AIM
Restate the whole of the material. Keep every word, and drop the pictures.
════════════════
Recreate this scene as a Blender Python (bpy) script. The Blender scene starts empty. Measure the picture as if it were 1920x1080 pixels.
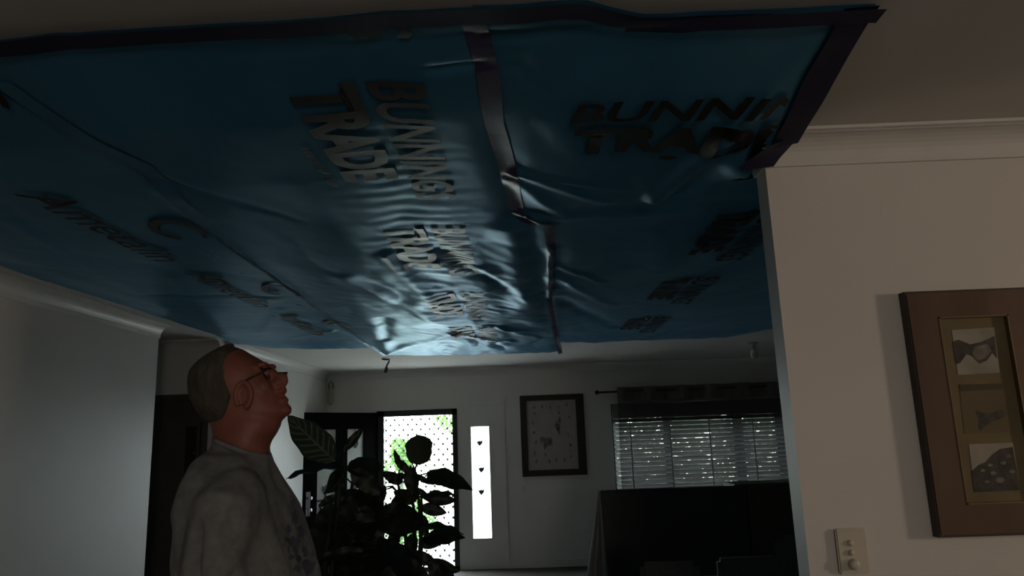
import bpy, bmesh, math, random
from mathutils import Vector, Matrix, noise, Euler
R = math.radians
random.seed(7)
scene = bpy.context.scene
COL = scene.collection
CAMZ = 1.58          # camera height above the floor
CEIL = 2.48          # ceiling height
F = 1372.8           # focal length in pixels of the 1920 x 1080 frame

# ------------------------------------------------------------------ camera
def cam_axes(p, r, y):
    f = Vector((-math.sin(y)*math.cos(p), math.cos(y)*math.cos(p), math.sin(p)))
    r0 = Vector((math.cos(y), math.sin(y), 0)); u0 = r0.cross(f)
    return (math.cos(r)*r0 + math.sin(r)*u0, -math.sin(r)*r0 + math.cos(r)*u0, f)
CA, CB, CC = cam_axes(R(11.5015), R(-2.058), R(0.8253))
cam = bpy.data.cameras.new('camera'); camo = bpy.data.objects.new('camera', cam); COL.objects.link(camo)
cam.sensor_width = 36.0; cam.lens = 36.0*F/1920.0; cam.clip_start = 0.05; cam.clip_end = 200
m3 = Matrix((CA, CB, -CC)).transposed()
camo.matrix_world = Matrix.Translation((0, 0, CAMZ)) @ m3.to_4x4()
scene.camera = camo

# ------------------------------------------------------------------ view, world, lights
vs = scene.view_settings
vs.view_transform = 'Standard'; vs.look = 'None'; vs.gamma = 1.0; vs.use_curve_mapping = False
vs.exposure = 0.0
scene.cycles.max_bounces = 10; scene.cycles.diffuse_bounces = 5; scene.cycles.glossy_bounces = 4
scene.cycles.transparent_max_bounces = 16; scene.cycles.caustics_refractive = False; scene.cycles.caustics_reflective = False
scene.cycles.sample_clamp_indirect = 6.0
w = bpy.data.worlds.new('overcast_sky'); scene.world = w; w.use_nodes = True
bg = w.node_tree.nodes['Background']; bg.inputs[0].default_value = (0.80, 0.93, 1.0, 1); bg.inputs[1].default_value = 18.0

def area(name, loc, rot, sx, sy, energy, color=(1, 1, 1), portal=False):
    l = bpy.data.lights.new(name, 'AREA'); l.shape = 'RECTANGLE'; l.size = sx; l.size_y = sy
    l.energy = energy; l.color = color
    if portal: l.cycles.is_portal = True
    o = bpy.data.objects.new(name, l); COL.objects.link(o); o.location = loc; o.rotation_euler = rot
    return o
YF = 9.5             # room face of the front wall
area('door_portal', (-1.41, YF+0.14, 0.98), (R(-90), 0, 0), 0.95, 1.96, 1, portal=True)
area('sidelight_portal', (-0.61, YF+0.14, 1.05), (R(-90), 0, 0), 0.29, 1.42, 1, portal=True)
area('window_portal', (2.5, YF+0.14, 1.4), (R(-90), 0, 0), 2.9, 1.1, 1, portal=True)
# warm low daylight entering by the end window of the kitchen, right of the camera
area('kitchen_window_light', (7.93, -1.0, 1.95), (0, R(90), 0), 0.7, 0.6, 92, (1.0, 0.74, 0.52))

# added fill light for the man, in a made-up opening behind the camera
area('back_fill_light', (0.9, -3.12, 1.65), (R(90), 0, 0), 0.8, 0.8, 24, (1.0, 0.86, 0.72))

# ------------------------------------------------------------------ back-projection onto real planes (pixels of the 1920 x 1080 photo)
def ray(px, py): return CC + CA*((px-960)/F) - CB*((py-540)/F)
def onY(px, py, Y):
    d = ray(px, py); d = d*(Y/d.y); return Vector((d.x, Y, d.z+CAMZ))
def onZ(px, py, z):
    d = ray(px, py); d = d*((z-CAMZ)/d.z); return Vector((d.x, d.y, z))
def lerp(a, b, t): return a+(b-a)*t
def interp(tab, v):
    if v <= tab[0][0]: return tab[0][1]
    for (a, fa), (b, fb) in zip(tab, tab[1:]):
        if v <= b: return fa+(fb-fa)*(v-a)/(b-a)
    return tab[-1][1]
def smooth(a, b, v):
    t = max(0.0, min(1.0, (v-a)/(b-a))); return t*t*(3-2*t)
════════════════
CORRECT RESPONSE
Recreate this scene as a Blender Python (bpy) script. The Blender scene starts empty. Measure the picture as if it were 1920x1080 pixels.
import bpy, bmesh, math, random
from mathutils import Vector, Matrix, noise, Euler
R = math.radians
random.seed(7)
scene = bpy.context.scene
COL = scene.collection
CAMZ = 1.58          # camera height above the floor
CEIL = 2.48          # ceiling height
F = 1372.8           # focal length in pixels of the 1920 x 1080 frame

# ------------------------------------------------------------------ camera
def cam_axes(p, r, y):
    f = Vector((-math.sin(y)*math.cos(p), math.cos(y)*math.cos(p), math.sin(p)))
    r0 = Vector((math.cos(y), math.sin(y), 0)); u0 = r0.cross(f)
    return (math.cos(r)*r0 + math.sin(r)*u0, -math.sin(r)*r0 + math.cos(r)*u0, f)
CA, CB, CC = cam_axes(R(11.5015), R(-2.058), R(0.8253))
cam = bpy.data.cameras.new('camera'); camo = bpy.data.objects.new('camera', cam); COL.objects.link(camo)
cam.sensor_width = 36.0; cam.lens = 36.0*F/1920.0; cam.clip_start = 0.05; cam.clip_end = 200
m3 = Matrix((CA, CB, -CC)).transposed()
camo.matrix_world = Matrix.Translation((0, 0, CAMZ)) @ m3.to_4x4()
scene.camera = camo

# ------------------------------------------------------------------ view, world, lights
vs = scene.view_settings
vs.view_transform = 'Standard'; vs.look = 'None'; vs.gamma = 1.0; vs.use_curve_mapping = False
vs.exposure = 0.0
scene.cycles.max_bounces = 10; scene.cycles.diffuse_bounces = 5; scene.cycles.glossy_bounces = 4
scene.cycles.transparent_max_bounces = 16; scene.cycles.caustics_refractive = False; scene.cycles.caustics_reflective = False
scene.cycles.sample_clamp_indirect = 6.0
w = bpy.data.worlds.new('overcast_sky'); scene.world = w; w.use_nodes = True
bg = w.node_tree.nodes['Background']; bg.inputs[0].default_value = (0.80, 0.93, 1.0, 1); bg.inputs[1].default_value = 18.0

def area(name, loc, rot, sx, sy, energy, color=(1, 1, 1), portal=False):
    l = bpy.data.lights.new(name, 'AREA'); l.shape = 'RECTANGLE'; l.size = sx; l.size_y = sy
    l.energy = energy; l.color = color
    if portal: l.cycles.is_portal = True
    o = bpy.data.objects.new(name, l); COL.objects.link(o); o.location = loc; o.rotation_euler = rot
    return o
YF = 9.5             # room face of the front wall
area('door_portal', (-1.41, YF+0.14, 0.98), (R(-90), 0, 0), 0.95, 1.96, 1, portal=True)
area('sidelight_portal', (-0.61, YF+0.14, 1.05), (R(-90), 0, 0), 0.29, 1.42, 1, portal=True)
area('window_portal', (2.5, YF+0.14, 1.4), (R(-90), 0, 0), 2.9, 1.1, 1, portal=True)
# warm low daylight entering by the end window of the kitchen, right of the camera
area('kitchen_window_light', (7.93, -1.0, 1.95), (0, R(90), 0), 0.7, 0.6, 92, (1.0, 0.74, 0.52))

# added fill light for the man, in a made-up opening behind the camera
area('back_fill_light', (0.9, -3.12, 1.65), (R(90), 0, 0), 0.8, 0.8, 24, (1.0, 0.86, 0.72))

# ------------------------------------------------------------------ back-projection onto real planes (pixels of the 1920 x 1080 photo)
def ray(px, py): return CC + CA*((px-960)/F) - CB*((py-540)/F)
def onY(px, py, Y):
    d = ray(px, py); d = d*(Y/d.y); return Vector((d.x, Y, d.z+CAMZ))
def onZ(px, py, z):
    d = ray(px, py); d = d*((z-CAMZ)/d.z); return Vector((d.x, d.y, z))
def lerp(a, b, t): return a+(b-a)*t
def interp(tab, v):
    if v <= tab[0][0]: return tab[0][1]
    for (a, fa), (b, fb) in zip(tab, tab[1:]):
        if v <= b: return fa+(fb-fa)*(v-a)/(b-a)
    return tab[-1][1]
def smooth(a, b, v):
    t = max(0.0, min(1.0, (v-a)/(b-a))); return t*t*(3-2*t)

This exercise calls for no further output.